■ **GIVEN INFORMATION**:

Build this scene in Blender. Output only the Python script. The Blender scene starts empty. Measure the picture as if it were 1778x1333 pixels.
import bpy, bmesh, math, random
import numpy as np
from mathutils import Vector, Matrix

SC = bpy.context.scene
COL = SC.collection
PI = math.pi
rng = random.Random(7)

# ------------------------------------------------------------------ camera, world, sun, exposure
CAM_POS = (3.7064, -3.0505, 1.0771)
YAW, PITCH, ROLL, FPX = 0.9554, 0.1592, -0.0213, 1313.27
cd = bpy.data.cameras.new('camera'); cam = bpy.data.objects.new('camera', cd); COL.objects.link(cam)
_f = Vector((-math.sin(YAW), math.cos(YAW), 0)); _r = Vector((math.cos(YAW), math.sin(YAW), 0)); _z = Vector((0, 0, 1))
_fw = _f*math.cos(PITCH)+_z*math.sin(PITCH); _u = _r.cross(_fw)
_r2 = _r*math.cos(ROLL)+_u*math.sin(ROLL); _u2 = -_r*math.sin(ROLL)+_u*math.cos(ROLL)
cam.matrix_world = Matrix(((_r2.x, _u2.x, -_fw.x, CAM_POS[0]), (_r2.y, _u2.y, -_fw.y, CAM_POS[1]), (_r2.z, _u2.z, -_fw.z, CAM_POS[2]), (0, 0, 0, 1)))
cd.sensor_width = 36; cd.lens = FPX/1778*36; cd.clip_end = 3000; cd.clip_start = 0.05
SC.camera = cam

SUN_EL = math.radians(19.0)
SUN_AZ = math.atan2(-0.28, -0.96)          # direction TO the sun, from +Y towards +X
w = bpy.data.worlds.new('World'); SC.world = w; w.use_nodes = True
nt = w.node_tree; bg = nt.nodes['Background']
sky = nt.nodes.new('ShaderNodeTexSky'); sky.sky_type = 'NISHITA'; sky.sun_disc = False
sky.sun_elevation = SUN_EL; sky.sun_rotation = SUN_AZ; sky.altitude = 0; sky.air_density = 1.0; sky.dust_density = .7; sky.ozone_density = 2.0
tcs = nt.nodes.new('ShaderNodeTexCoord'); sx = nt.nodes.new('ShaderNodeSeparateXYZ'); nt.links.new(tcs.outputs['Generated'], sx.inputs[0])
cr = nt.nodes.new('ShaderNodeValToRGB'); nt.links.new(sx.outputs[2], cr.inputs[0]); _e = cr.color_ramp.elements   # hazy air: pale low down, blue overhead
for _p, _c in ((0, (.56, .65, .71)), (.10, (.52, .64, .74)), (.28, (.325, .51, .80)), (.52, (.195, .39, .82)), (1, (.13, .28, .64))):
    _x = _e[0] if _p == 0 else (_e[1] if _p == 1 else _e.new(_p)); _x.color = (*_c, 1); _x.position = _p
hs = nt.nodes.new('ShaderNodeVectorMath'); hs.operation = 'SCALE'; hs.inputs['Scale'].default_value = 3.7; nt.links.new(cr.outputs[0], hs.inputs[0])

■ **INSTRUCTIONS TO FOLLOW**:
Look through the listing above. Pick out each line with "scene" and copy it.

■ **OUTPUT FOR THIS EXERCISE**:
Build this scene in Blender. Output only the Python script. The Blender scene starts empty. Measure the picture as if it were 1778x1333 pixels.
SC = bpy.context.scene